## Collected data
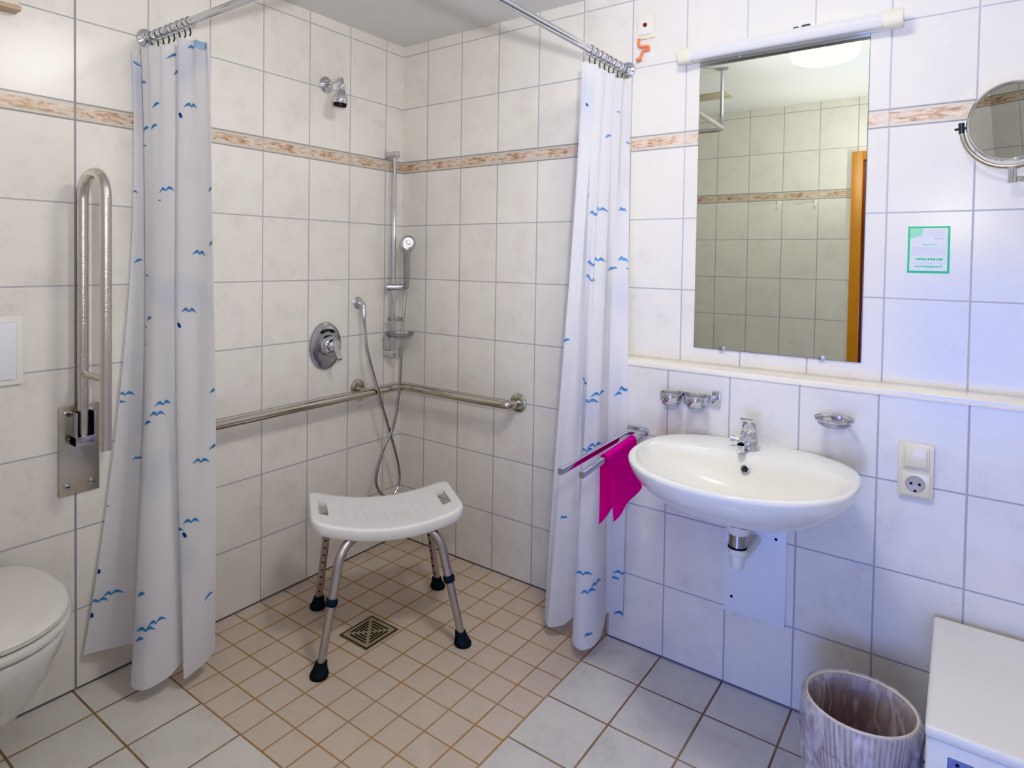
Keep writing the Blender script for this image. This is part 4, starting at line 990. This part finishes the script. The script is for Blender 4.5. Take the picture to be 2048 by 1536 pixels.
# soft fill spot added near the camera, aimed at the ceiling to flatten the light
fl = bpy.data.lights.new('bounce_fill', 'SPOT'); fl.energy = FILL_P; fl.color = (1, .985, .985); fl.spot_size = math.radians(150); fl.spot_blend = 1; fl.shadow_soft_size = .03
fo = bpy.data.objects.new('bounce_fill', fl); C.objects.link(fo); fo.location = (2.10, -1.98, 1.60)
fo.rotation_euler = (Vector((1.15, -1.15, 2.35))-fo.location).to_track_quat('-Z', 'Y').to_euler()
w = bpy.data.worlds.new('World'); bpy.context.scene.world = w; w.use_nodes = True
bg = w.node_tree.nodes['Background']; bg.inputs[0].default_value = (.72, .82, 1., 1); bg.inputs[1].default_value = WORLD_S

# ================================================================== CAMERA
cam = bpy.data.cameras.new('Camera'); co = bpy.data.objects.new('Camera', cam); C.objects.link(co)
YAW, PITCH, ROLL, F = CAMP
cam.sensor_width = 36; cam.lens = F/2048*36; cam.shift_x = SHX/2048; cam.shift_y = SHY/2048; cam.clip_start = .01
fwd = Vector((math.cos(PITCH)*math.cos(YAW), math.cos(PITCH)*math.sin(YAW), math.sin(PITCH)))
rt = Vector((math.sin(YAW), -math.cos(YAW), 0)); up = rt.cross(fwd)
r_ = rt*math.cos(ROLL)+up*math.sin(ROLL); u_ = -rt*math.sin(ROLL)+up*math.cos(ROLL)
co.matrix_world = Matrix(((r_.x, u_.x, -fwd.x, CAMC[0]), (r_.y, u_.y, -fwd.y, CAMC[1]), (r_.z, u_.z, -fwd.z, CAMC[2]), (0, 0, 0, 1)))
sc = bpy.context.scene; sc.camera = co
sc.view_settings.view_transform = 'Khronos PBR Neutral'; sc.view_settings.look = 'None'; sc.view_settings.exposure = EXPO; sc.view_settings.gamma = 1
sc.cycles.use_denoising = True; sc.cycles.max_bounces = 7; sc.cycles.diffuse_bounces = 4; sc.cycles.glossy_bounces = 4; sc.cycles.transmission_bounces = 2; sc.cycles.transparent_max_bounces = 8; sc.cycles.caustics_reflective = False
sc.cycles.use_adaptive_sampling = True; sc.cycles.adaptive_threshold = .06; sc.cycles.adaptive_min_samples = 10
sc.cycles.sample_clamp_indirect = 6; sc.cycles.caustics_refractive = False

## Description of the task
Leave out the pictures and output the rest of the material exactly as written.

## Exercise response
Keep writing the Blender script for this image. This is part 4, starting at line 990. This part finishes the script. The script is for Blender 4.5. Take the picture to be 2048 by 1536 pixels.
# soft fill spot added near the camera, aimed at the ceiling to flatten the light
fl = bpy.data.lights.new('bounce_fill', 'SPOT'); fl.energy = FILL_P; fl.color = (1, .985, .985); fl.spot_size = math.radians(150); fl.spot_blend = 1; fl.shadow_soft_size = .03
fo = bpy.data.objects.new('bounce_fill', fl); C.objects.link(fo); fo.location = (2.10, -1.98, 1.60)
fo.rotation_euler = (Vector((1.15, -1.15, 2.35))-fo.location).to_track_quat('-Z', 'Y').to_euler()
w = bpy.data.worlds.new('World'); bpy.context.scene.world = w; w.use_nodes = True
bg = w.node_tree.nodes['Background']; bg.inputs[0].default_value = (.72, .82, 1., 1); bg.inputs[1].default_value = WORLD_S

# ================================================================== CAMERA
cam = bpy.data.cameras.new('Camera'); co = bpy.data.objects.new('Camera', cam); C.objects.link(co)
YAW, PITCH, ROLL, F = CAMP
cam.sensor_width = 36; cam.lens = F/2048*36; cam.shift_x = SHX/2048; cam.shift_y = SHY/2048; cam.clip_start = .01
fwd = Vector((math.cos(PITCH)*math.cos(YAW), math.cos(PITCH)*math.sin(YAW), math.sin(PITCH)))
rt = Vector((math.sin(YAW), -math.cos(YAW), 0)); up = rt.cross(fwd)
r_ = rt*math.cos(ROLL)+up*math.sin(ROLL); u_ = -rt*math.sin(ROLL)+up*math.cos(ROLL)
co.matrix_world = Matrix(((r_.x, u_.x, -fwd.x, CAMC[0]), (r_.y, u_.y, -fwd.y, CAMC[1]), (r_.z, u_.z, -fwd.z, CAMC[2]), (0, 0, 0, 1)))
sc = bpy.context.scene; sc.camera = co
sc.view_settings.view_transform = 'Khronos PBR Neutral'; sc.view_settings.look = 'None'; sc.view_settings.exposure = EXPO; sc.view_settings.gamma = 1
sc.cycles.use_denoising = True; sc.cycles.max_bounces = 7; sc.cycles.diffuse_bounces = 4; sc.cycles.glossy_bounces = 4; sc.cycles.transmission_bounces = 2; sc.cycles.transparent_max_bounces = 8; sc.cycles.caustics_reflective = False
sc.cycles.use_adaptive_sampling = True; sc.cycles.adaptive_threshold = .06; sc.cycles.adaptive_min_samples = 10
sc.cycles.sample_clamp_indirect = 6; sc.cycles.caustics_refractive = False